* start *
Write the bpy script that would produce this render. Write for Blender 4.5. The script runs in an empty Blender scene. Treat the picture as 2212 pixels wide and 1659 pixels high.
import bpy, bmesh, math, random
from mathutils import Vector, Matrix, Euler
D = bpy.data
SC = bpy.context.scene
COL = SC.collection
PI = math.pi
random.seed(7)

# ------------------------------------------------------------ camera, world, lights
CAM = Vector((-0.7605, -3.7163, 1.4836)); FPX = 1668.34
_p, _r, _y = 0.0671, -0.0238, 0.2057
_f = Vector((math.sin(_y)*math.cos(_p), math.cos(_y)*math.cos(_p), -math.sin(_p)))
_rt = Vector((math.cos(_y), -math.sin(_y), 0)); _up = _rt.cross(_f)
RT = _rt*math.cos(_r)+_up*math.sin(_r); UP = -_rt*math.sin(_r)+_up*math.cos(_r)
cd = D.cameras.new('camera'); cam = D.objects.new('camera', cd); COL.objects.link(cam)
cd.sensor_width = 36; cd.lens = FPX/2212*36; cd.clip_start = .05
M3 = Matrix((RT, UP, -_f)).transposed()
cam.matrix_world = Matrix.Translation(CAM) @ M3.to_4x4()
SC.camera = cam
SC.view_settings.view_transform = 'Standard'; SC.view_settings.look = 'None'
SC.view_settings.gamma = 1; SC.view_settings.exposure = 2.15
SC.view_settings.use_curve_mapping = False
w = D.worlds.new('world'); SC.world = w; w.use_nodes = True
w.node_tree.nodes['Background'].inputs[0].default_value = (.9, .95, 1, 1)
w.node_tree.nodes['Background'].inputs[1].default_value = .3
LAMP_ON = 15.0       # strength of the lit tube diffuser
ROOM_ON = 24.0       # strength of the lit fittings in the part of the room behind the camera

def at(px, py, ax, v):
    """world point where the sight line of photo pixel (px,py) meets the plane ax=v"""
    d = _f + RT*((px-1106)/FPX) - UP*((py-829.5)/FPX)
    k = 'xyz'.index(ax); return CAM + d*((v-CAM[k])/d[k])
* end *
[Problem to solve] Return the lines above exactly, keeping every word.

[Finished exercise]
Write the bpy script that would produce this render. Write for Blender 4.5. The script runs in an empty Blender scene. Treat the picture as 2212 pixels wide and 1659 pixels high.
import bpy, bmesh, math, random
from mathutils import Vector, Matrix, Euler
D = bpy.data
SC = bpy.context.scene
COL = SC.collection
PI = math.pi
random.seed(7)

# ------------------------------------------------------------ camera, world, lights
CAM = Vector((-0.7605, -3.7163, 1.4836)); FPX = 1668.34
_p, _r, _y = 0.0671, -0.0238, 0.2057
_f = Vector((math.sin(_y)*math.cos(_p), math.cos(_y)*math.cos(_p), -math.sin(_p)))
_rt = Vector((math.cos(_y), -math.sin(_y), 0)); _up = _rt.cross(_f)
RT = _rt*math.cos(_r)+_up*math.sin(_r); UP = -_rt*math.sin(_r)+_up*math.cos(_r)
cd = D.cameras.new('camera'); cam = D.objects.new('camera', cd); COL.objects.link(cam)
cd.sensor_width = 36; cd.lens = FPX/2212*36; cd.clip_start = .05
M3 = Matrix((RT, UP, -_f)).transposed()
cam.matrix_world = Matrix.Translation(CAM) @ M3.to_4x4()
SC.camera = cam
SC.view_settings.view_transform = 'Standard'; SC.view_settings.look = 'None'
SC.view_settings.gamma = 1; SC.view_settings.exposure = 2.15
SC.view_settings.use_curve_mapping = False
w = D.worlds.new('world'); SC.world = w; w.use_nodes = True
w.node_tree.nodes['Background'].inputs[0].default_value = (.9, .95, 1, 1)
w.node_tree.nodes['Background'].inputs[1].default_value = .3
LAMP_ON = 15.0       # strength of the lit tube diffuser
ROOM_ON = 24.0       # strength of the lit fittings in the part of the room behind the camera

def at(px, py, ax, v):
    """world point where the sight line of photo pixel (px,py) meets the plane ax=v"""
    d = _f + RT*((px-1106)/FPX) - UP*((py-829.5)/FPX)
    k = 'xyz'.index(ax); return CAM + d*((v-CAM[k])/d[k])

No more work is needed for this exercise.